Written exercise:
Exactly reproduce each line of the listing that follows.

-- begin Stored data --

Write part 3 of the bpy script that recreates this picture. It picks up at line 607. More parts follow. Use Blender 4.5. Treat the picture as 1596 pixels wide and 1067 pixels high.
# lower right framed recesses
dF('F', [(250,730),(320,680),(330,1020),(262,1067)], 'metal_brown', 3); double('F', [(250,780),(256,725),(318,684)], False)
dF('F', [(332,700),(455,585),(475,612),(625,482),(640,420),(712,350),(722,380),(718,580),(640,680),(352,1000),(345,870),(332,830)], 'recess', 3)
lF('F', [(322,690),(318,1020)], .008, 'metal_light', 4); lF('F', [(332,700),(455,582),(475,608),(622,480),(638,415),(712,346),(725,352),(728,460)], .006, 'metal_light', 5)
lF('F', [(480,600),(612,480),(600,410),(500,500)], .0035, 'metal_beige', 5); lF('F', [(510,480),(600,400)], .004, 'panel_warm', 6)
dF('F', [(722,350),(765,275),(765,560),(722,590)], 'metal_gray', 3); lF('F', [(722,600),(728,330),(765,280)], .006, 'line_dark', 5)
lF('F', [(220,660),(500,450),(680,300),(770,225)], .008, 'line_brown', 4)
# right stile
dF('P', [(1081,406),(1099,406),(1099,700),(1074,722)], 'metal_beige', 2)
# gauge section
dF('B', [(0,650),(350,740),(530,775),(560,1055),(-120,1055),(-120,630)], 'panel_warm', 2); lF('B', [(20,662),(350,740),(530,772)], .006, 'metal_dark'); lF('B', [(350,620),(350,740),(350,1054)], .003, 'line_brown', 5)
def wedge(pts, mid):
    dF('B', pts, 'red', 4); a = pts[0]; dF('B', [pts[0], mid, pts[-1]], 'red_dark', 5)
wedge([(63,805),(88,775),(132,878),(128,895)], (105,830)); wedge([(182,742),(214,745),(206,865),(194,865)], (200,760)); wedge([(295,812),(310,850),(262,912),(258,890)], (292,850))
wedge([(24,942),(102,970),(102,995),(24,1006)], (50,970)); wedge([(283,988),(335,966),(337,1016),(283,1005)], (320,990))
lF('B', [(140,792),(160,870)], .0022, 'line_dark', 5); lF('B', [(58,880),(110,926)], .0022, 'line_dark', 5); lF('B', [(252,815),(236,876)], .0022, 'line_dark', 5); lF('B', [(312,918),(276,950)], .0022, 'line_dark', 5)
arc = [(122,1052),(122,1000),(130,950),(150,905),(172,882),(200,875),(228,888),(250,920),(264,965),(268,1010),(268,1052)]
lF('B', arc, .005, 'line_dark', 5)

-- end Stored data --

Worked answer:
Write part 3 of the bpy script that recreates this picture. It picks up at line 607. More parts follow. Use Blender 4.5. Treat the picture as 1596 pixels wide and 1067 pixels high.
# lower right framed recesses
dF('F', [(250,730),(320,680),(330,1020),(262,1067)], 'metal_brown', 3); double('F', [(250,780),(256,725),(318,684)], False)
dF('F', [(332,700),(455,585),(475,612),(625,482),(640,420),(712,350),(722,380),(718,580),(640,680),(352,1000),(345,870),(332,830)], 'recess', 3)
lF('F', [(322,690),(318,1020)], .008, 'metal_light', 4); lF('F', [(332,700),(455,582),(475,608),(622,480),(638,415),(712,346),(725,352),(728,460)], .006, 'metal_light', 5)
lF('F', [(480,600),(612,480),(600,410),(500,500)], .0035, 'metal_beige', 5); lF('F', [(510,480),(600,400)], .004, 'panel_warm', 6)
dF('F', [(722,350),(765,275),(765,560),(722,590)], 'metal_gray', 3); lF('F', [(722,600),(728,330),(765,280)], .006, 'line_dark', 5)
lF('F', [(220,660),(500,450),(680,300),(770,225)], .008, 'line_brown', 4)
# right stile
dF('P', [(1081,406),(1099,406),(1099,700),(1074,722)], 'metal_beige', 2)
# gauge section
dF('B', [(0,650),(350,740),(530,775),(560,1055),(-120,1055),(-120,630)], 'panel_warm', 2); lF('B', [(20,662),(350,740),(530,772)], .006, 'metal_dark'); lF('B', [(350,620),(350,740),(350,1054)], .003, 'line_brown', 5)
def wedge(pts, mid):
    dF('B', pts, 'red', 4); a = pts[0]; dF('B', [pts[0], mid, pts[-1]], 'red_dark', 5)
wedge([(63,805),(88,775),(132,878),(128,895)], (105,830)); wedge([(182,742),(214,745),(206,865),(194,865)], (200,760)); wedge([(295,812),(310,850),(262,912),(258,890)], (292,850))
wedge([(24,942),(102,970),(102,995),(24,1006)], (50,970)); wedge([(283,988),(335,966),(337,1016),(283,1005)], (320,990))
lF('B', [(140,792),(160,870)], .0022, 'line_dark', 5); lF('B', [(58,880),(110,926)], .0022, 'line_dark', 5); lF('B', [(252,815),(236,876)], .0022, 'line_dark', 5); lF('B', [(312,918),(276,950)], .0022, 'line_dark', 5)
arc = [(122,1052),(122,1000),(130,950),(150,905),(172,882),(200,875),(228,888),(250,920),(264,965),(268,1010),(268,1052)]
lF('B', arc, .005, 'line_dark', 5)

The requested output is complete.